__To do__:
Extract each line of the data and write it out again exactly.

__Data lines__:

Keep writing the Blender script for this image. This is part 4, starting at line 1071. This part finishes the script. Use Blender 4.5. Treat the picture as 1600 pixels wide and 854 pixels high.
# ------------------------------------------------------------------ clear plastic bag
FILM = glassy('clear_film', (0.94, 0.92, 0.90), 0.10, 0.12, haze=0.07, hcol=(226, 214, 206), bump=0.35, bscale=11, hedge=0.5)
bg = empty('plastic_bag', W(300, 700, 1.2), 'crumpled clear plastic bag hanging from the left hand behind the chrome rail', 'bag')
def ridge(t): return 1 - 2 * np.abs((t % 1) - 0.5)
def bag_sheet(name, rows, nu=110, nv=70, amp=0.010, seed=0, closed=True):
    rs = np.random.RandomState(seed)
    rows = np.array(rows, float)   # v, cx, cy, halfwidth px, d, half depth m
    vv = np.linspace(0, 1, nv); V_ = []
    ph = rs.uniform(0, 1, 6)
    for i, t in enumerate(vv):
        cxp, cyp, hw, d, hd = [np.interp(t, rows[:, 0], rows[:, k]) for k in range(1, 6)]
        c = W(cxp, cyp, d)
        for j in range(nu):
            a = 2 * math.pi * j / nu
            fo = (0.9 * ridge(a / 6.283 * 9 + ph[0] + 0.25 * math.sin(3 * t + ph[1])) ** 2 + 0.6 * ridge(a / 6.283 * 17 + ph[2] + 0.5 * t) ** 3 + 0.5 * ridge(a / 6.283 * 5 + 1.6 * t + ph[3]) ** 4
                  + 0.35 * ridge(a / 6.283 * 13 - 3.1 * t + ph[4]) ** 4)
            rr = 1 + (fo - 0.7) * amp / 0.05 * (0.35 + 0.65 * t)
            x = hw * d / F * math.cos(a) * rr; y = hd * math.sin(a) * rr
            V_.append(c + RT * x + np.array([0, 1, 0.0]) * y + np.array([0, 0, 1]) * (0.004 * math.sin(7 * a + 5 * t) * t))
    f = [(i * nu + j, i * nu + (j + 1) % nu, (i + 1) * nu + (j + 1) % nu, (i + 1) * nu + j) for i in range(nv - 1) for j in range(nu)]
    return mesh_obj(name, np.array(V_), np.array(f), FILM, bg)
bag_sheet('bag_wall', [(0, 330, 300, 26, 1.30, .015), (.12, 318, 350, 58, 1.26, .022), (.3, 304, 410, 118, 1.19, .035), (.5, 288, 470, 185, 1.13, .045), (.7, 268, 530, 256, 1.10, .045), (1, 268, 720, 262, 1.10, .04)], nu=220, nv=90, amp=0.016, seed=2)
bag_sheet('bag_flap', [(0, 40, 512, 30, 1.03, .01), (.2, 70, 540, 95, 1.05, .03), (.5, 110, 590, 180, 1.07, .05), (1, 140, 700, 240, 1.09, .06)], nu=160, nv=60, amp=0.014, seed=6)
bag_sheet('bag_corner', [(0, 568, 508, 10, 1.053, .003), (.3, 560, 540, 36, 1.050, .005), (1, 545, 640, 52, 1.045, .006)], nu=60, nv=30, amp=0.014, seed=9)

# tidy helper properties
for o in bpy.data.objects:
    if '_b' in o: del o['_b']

__Result below__:
Keep writing the Blender script for this image. This is part 4, starting at line 1071. This part finishes the script. Use Blender 4.5. Treat the picture as 1600 pixels wide and 854 pixels high.
# ------------------------------------------------------------------ clear plastic bag
FILM = glassy('clear_film', (0.94, 0.92, 0.90), 0.10, 0.12, haze=0.07, hcol=(226, 214, 206), bump=0.35, bscale=11, hedge=0.5)
bg = empty('plastic_bag', W(300, 700, 1.2), 'crumpled clear plastic bag hanging from the left hand behind the chrome rail', 'bag')
def ridge(t): return 1 - 2 * np.abs((t % 1) - 0.5)
def bag_sheet(name, rows, nu=110, nv=70, amp=0.010, seed=0, closed=True):
    rs = np.random.RandomState(seed)
    rows = np.array(rows, float)   # v, cx, cy, halfwidth px, d, half depth m
    vv = np.linspace(0, 1, nv); V_ = []
    ph = rs.uniform(0, 1, 6)
    for i, t in enumerate(vv):
        cxp, cyp, hw, d, hd = [np.interp(t, rows[:, 0], rows[:, k]) for k in range(1, 6)]
        c = W(cxp, cyp, d)
        for j in range(nu):
            a = 2 * math.pi * j / nu
            fo = (0.9 * ridge(a / 6.283 * 9 + ph[0] + 0.25 * math.sin(3 * t + ph[1])) ** 2 + 0.6 * ridge(a / 6.283 * 17 + ph[2] + 0.5 * t) ** 3 + 0.5 * ridge(a / 6.283 * 5 + 1.6 * t + ph[3]) ** 4
                  + 0.35 * ridge(a / 6.283 * 13 - 3.1 * t + ph[4]) ** 4)
            rr = 1 + (fo - 0.7) * amp / 0.05 * (0.35 + 0.65 * t)
            x = hw * d / F * math.cos(a) * rr; y = hd * math.sin(a) * rr
            V_.append(c + RT * x + np.array([0, 1, 0.0]) * y + np.array([0, 0, 1]) * (0.004 * math.sin(7 * a + 5 * t) * t))
    f = [(i * nu + j, i * nu + (j + 1) % nu, (i + 1) * nu + (j + 1) % nu, (i + 1) * nu + j) for i in range(nv - 1) for j in range(nu)]
    return mesh_obj(name, np.array(V_), np.array(f), FILM, bg)
bag_sheet('bag_wall', [(0, 330, 300, 26, 1.30, .015), (.12, 318, 350, 58, 1.26, .022), (.3, 304, 410, 118, 1.19, .035), (.5, 288, 470, 185, 1.13, .045), (.7, 268, 530, 256, 1.10, .045), (1, 268, 720, 262, 1.10, .04)], nu=220, nv=90, amp=0.016, seed=2)
bag_sheet('bag_flap', [(0, 40, 512, 30, 1.03, .01), (.2, 70, 540, 95, 1.05, .03), (.5, 110, 590, 180, 1.07, .05), (1, 140, 700, 240, 1.09, .06)], nu=160, nv=60, amp=0.014, seed=6)
bag_sheet('bag_corner', [(0, 568, 508, 10, 1.053, .003), (.3, 560, 540, 36, 1.050, .005), (1, 545, 640, 52, 1.045, .006)], nu=60, nv=30, amp=0.014, seed=9)

# tidy helper properties
for o in bpy.data.objects:
    if '_b' in o: del o['_b']